**WORK TO COMPLETE**
Exactly as written, write out the lines below from the first to the one containing "sock.default_value = v", inclusive. Pictures do not belong in the copy.

**DATA EXTRACT**
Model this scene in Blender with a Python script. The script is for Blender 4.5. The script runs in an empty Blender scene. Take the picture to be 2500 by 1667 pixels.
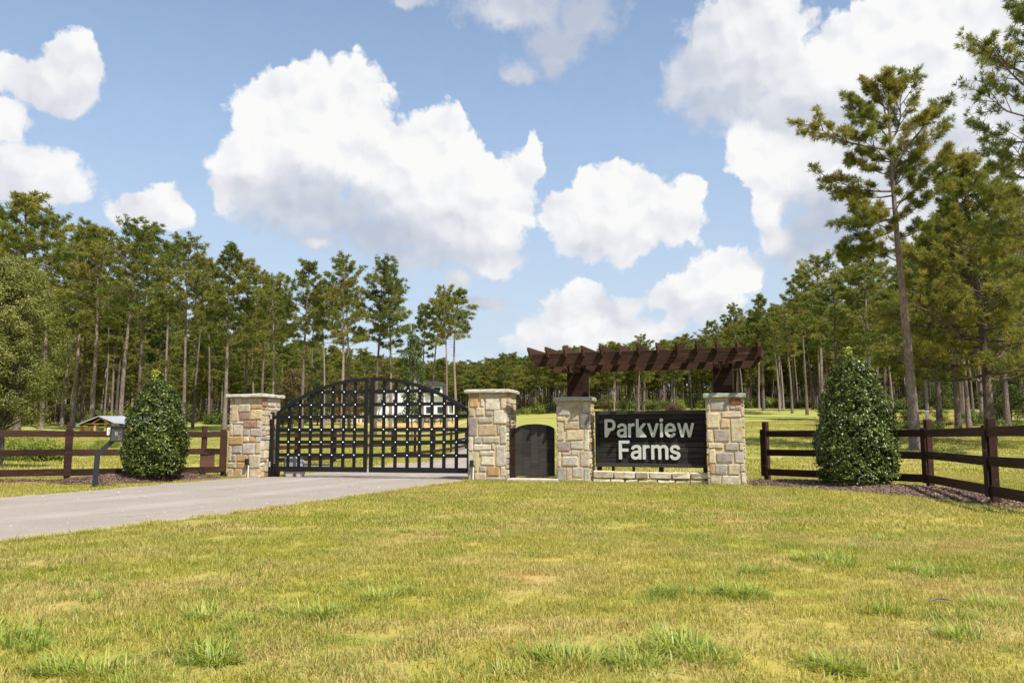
import bpy, math, random
import numpy as np
from mathutils import Vector, Matrix

# ---------------------------------------------------------------- camera, sky, sun, exposure
SC = bpy.context.scene
COL = SC.collection
F_PX, PITCH, EYE = 2014.0, math.atan(235 / 2014.0), 1.05
cam_data = bpy.data.cameras.new("camera")
cam_data.sensor_width = 36.0
cam_data.lens = 36.0 * F_PX / 2500.0
cam_data.clip_start, cam_data.clip_end = 0.1, 3000.0
cam = bpy.data.objects.new("camera", cam_data)
COL.objects.link(cam)
cam.location = (0, 0, EYE)
cam.rotation_euler = (math.radians(90) + PITCH, 0, 0)
SC.camera = cam

SC.view_settings.view_transform = 'Standard'
SC.view_settings.look = 'None'
SC.view_settings.exposure = 0.80
SC.view_settings.gamma = 1.0
SC.view_settings.use_curve_mapping = False
SC.render.engine = 'CYCLES'
SC.cycles.max_bounces = 6
SC.cycles.diffuse_bounces = 3
SC.cycles.glossy_bounces = 2
SC.cycles.transmission_bounces = 3
SC.cycles.transparent_max_bounces = 6
SC.cycles.use_denoising = True
SC.cycles.sample_clamp_indirect = 8.0

SUN_EL = math.radians(56)
SUN_AZ = math.radians(145)              # clockwise from +Y, seen from above
SUN_DIR = Vector((math.sin(SUN_AZ) * math.cos(SUN_EL), math.cos(SUN_AZ) * math.cos(SUN_EL), math.sin(SUN_EL)))
sun_data = bpy.data.lights.new("sun", 'SUN')
sun_data.energy = 4.3
sun_data.angle = math.radians(0.53)
sun_data.color = (1.0, 0.945, 0.86)
sun = bpy.data.objects.new("sun", sun_data)
COL.objects.link(sun)
sun.rotation_euler = (-SUN_DIR).to_track_quat('-Z', 'Y').to_euler()


class NT:
    """Small helper around a node tree."""
    def __init__(self, tree):
        self.t, self.n, self.l = tree, tree.nodes, tree.links

    def add(self, kind, **props):
        nd = self.n.new(kind)
        for k, v in props.items():
            setattr(nd, k, v)
        return nd

    def put(self, sock, v):
        if hasattr(v, 'is_output'):
            self.l.new(v, sock)
        else:
            sock.default_value = v

    def math(self, op, a, b=None, c=None, clamp=False):
        nd = self.add('ShaderNodeMath', operation=op, use_clamp=clamp)
        for i, v in enumerate((a, b, c)):
            if v is not None:
                self.put(nd.inputs[i], v)
        return nd.outputs[0]

    def vmath(self, op, a, b=None):
        nd = self.add('ShaderNodeVectorMath', operation=op)
        self.put(nd.inputs[0], a)
        if b is not None:
            self.put(nd.inputs[3 if op == 'SCALE' else 1], b)
        return nd.outputs[1] if op in ('LENGTH', 'DOT_PRODUCT', 'DISTANCE') else nd.outputs[0]

    def noise(self, vec, scale, detail=2.0, rough=0.5, dims='3D', color=False, distortion=0.0):
        nd = self.add('ShaderNodeTexNoise', noise_dimensions=dims)
        if vec is not None:
            self.l.new(vec, nd.inputs['Vector'])
        nd.inputs['Scale'].default_value = scale
        nd.inputs['Detail'].default_value = detail
        nd.inputs['Roughness'].default_value = rough
        nd.inputs['Distortion'].default_value = distortion
        return nd.outputs['Color' if color else 'Fac']

    def ramp(self, fac, stops):
        nd = self.add('ShaderNodeValToRGB')
        el = nd.color_ramp.elements
        while len(el) < len(stops):
            el.new(0.5)
        for e, (p, c) in zip(el, stops):
            e.position = p
            e.color = (*c, 1) if len(c) == 3 else c
        self.l.new(fac, nd.inputs[0])
        return nd.outputs[0]

    def mix(self, fac, a, b, blend='MIX'):
        nd = self.add('ShaderNodeMix', data_type='RGBA', blend_type=blend)
        self.put(nd.inputs[0], fac)
        for i, v in ((6, a), (7, b)):
            self.put(nd.inputs[i], v if hasattr(v, 'is_output') else (*v, 1))
        return nd.outputs[2]

    def step(self, v, lo, hi, a=0.0, b=1.0):
        nd = self.add('ShaderNodeMapRange', interpolation_type='SMOOTHSTEP')
        self.put(nd.inputs[0], v)
        for i, x in enumerate((lo, hi, a, b)):
            self.put(nd.inputs[i + 1], x)
        return nd.outputs[0]

    def mapping(self, vec, scale=(1, 1, 1), loc=(0, 0, 0)):
        nd = self.add('ShaderNodeMapping')
        self.l.new(vec, nd.inputs[0])
        nd.inputs['Location'].default_value = loc
        nd.inputs['Scale'].default_value = scale
        return nd.outputs[0]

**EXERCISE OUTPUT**
Model this scene in Blender with a Python script. The script is for Blender 4.5. The script runs in an empty Blender scene. Take the picture to be 2500 by 1667 pixels.
import bpy, math, random
import numpy as np
from mathutils import Vector, Matrix

# ---------------------------------------------------------------- camera, sky, sun, exposure
SC = bpy.context.scene
COL = SC.collection
F_PX, PITCH, EYE = 2014.0, math.atan(235 / 2014.0), 1.05
cam_data = bpy.data.cameras.new("camera")
cam_data.sensor_width = 36.0
cam_data.lens = 36.0 * F_PX / 2500.0
cam_data.clip_start, cam_data.clip_end = 0.1, 3000.0
cam = bpy.data.objects.new("camera", cam_data)
COL.objects.link(cam)
cam.location = (0, 0, EYE)
cam.rotation_euler = (math.radians(90) + PITCH, 0, 0)
SC.camera = cam

SC.view_settings.view_transform = 'Standard'
SC.view_settings.look = 'None'
SC.view_settings.exposure = 0.80
SC.view_settings.gamma = 1.0
SC.view_settings.use_curve_mapping = False
SC.render.engine = 'CYCLES'
SC.cycles.max_bounces = 6
SC.cycles.diffuse_bounces = 3
SC.cycles.glossy_bounces = 2
SC.cycles.transmission_bounces = 3
SC.cycles.transparent_max_bounces = 6
SC.cycles.use_denoising = True
SC.cycles.sample_clamp_indirect = 8.0

SUN_EL = math.radians(56)
SUN_AZ = math.radians(145)              # clockwise from +Y, seen from above
SUN_DIR = Vector((math.sin(SUN_AZ) * math.cos(SUN_EL), math.cos(SUN_AZ) * math.cos(SUN_EL), math.sin(SUN_EL)))
sun_data = bpy.data.lights.new("sun", 'SUN')
sun_data.energy = 4.3
sun_data.angle = math.radians(0.53)
sun_data.color = (1.0, 0.945, 0.86)
sun = bpy.data.objects.new("sun", sun_data)
COL.objects.link(sun)
sun.rotation_euler = (-SUN_DIR).to_track_quat('-Z', 'Y').to_euler()


class NT:
    """Small helper around a node tree."""
    def __init__(self, tree):
        self.t, self.n, self.l = tree, tree.nodes, tree.links

    def add(self, kind, **props):
        nd = self.n.new(kind)
        for k, v in props.items():
            setattr(nd, k, v)
        return nd

    def put(self, sock, v):
        if hasattr(v, 'is_output'):
            self.l.new(v, sock)
        else:
            sock.default_value = v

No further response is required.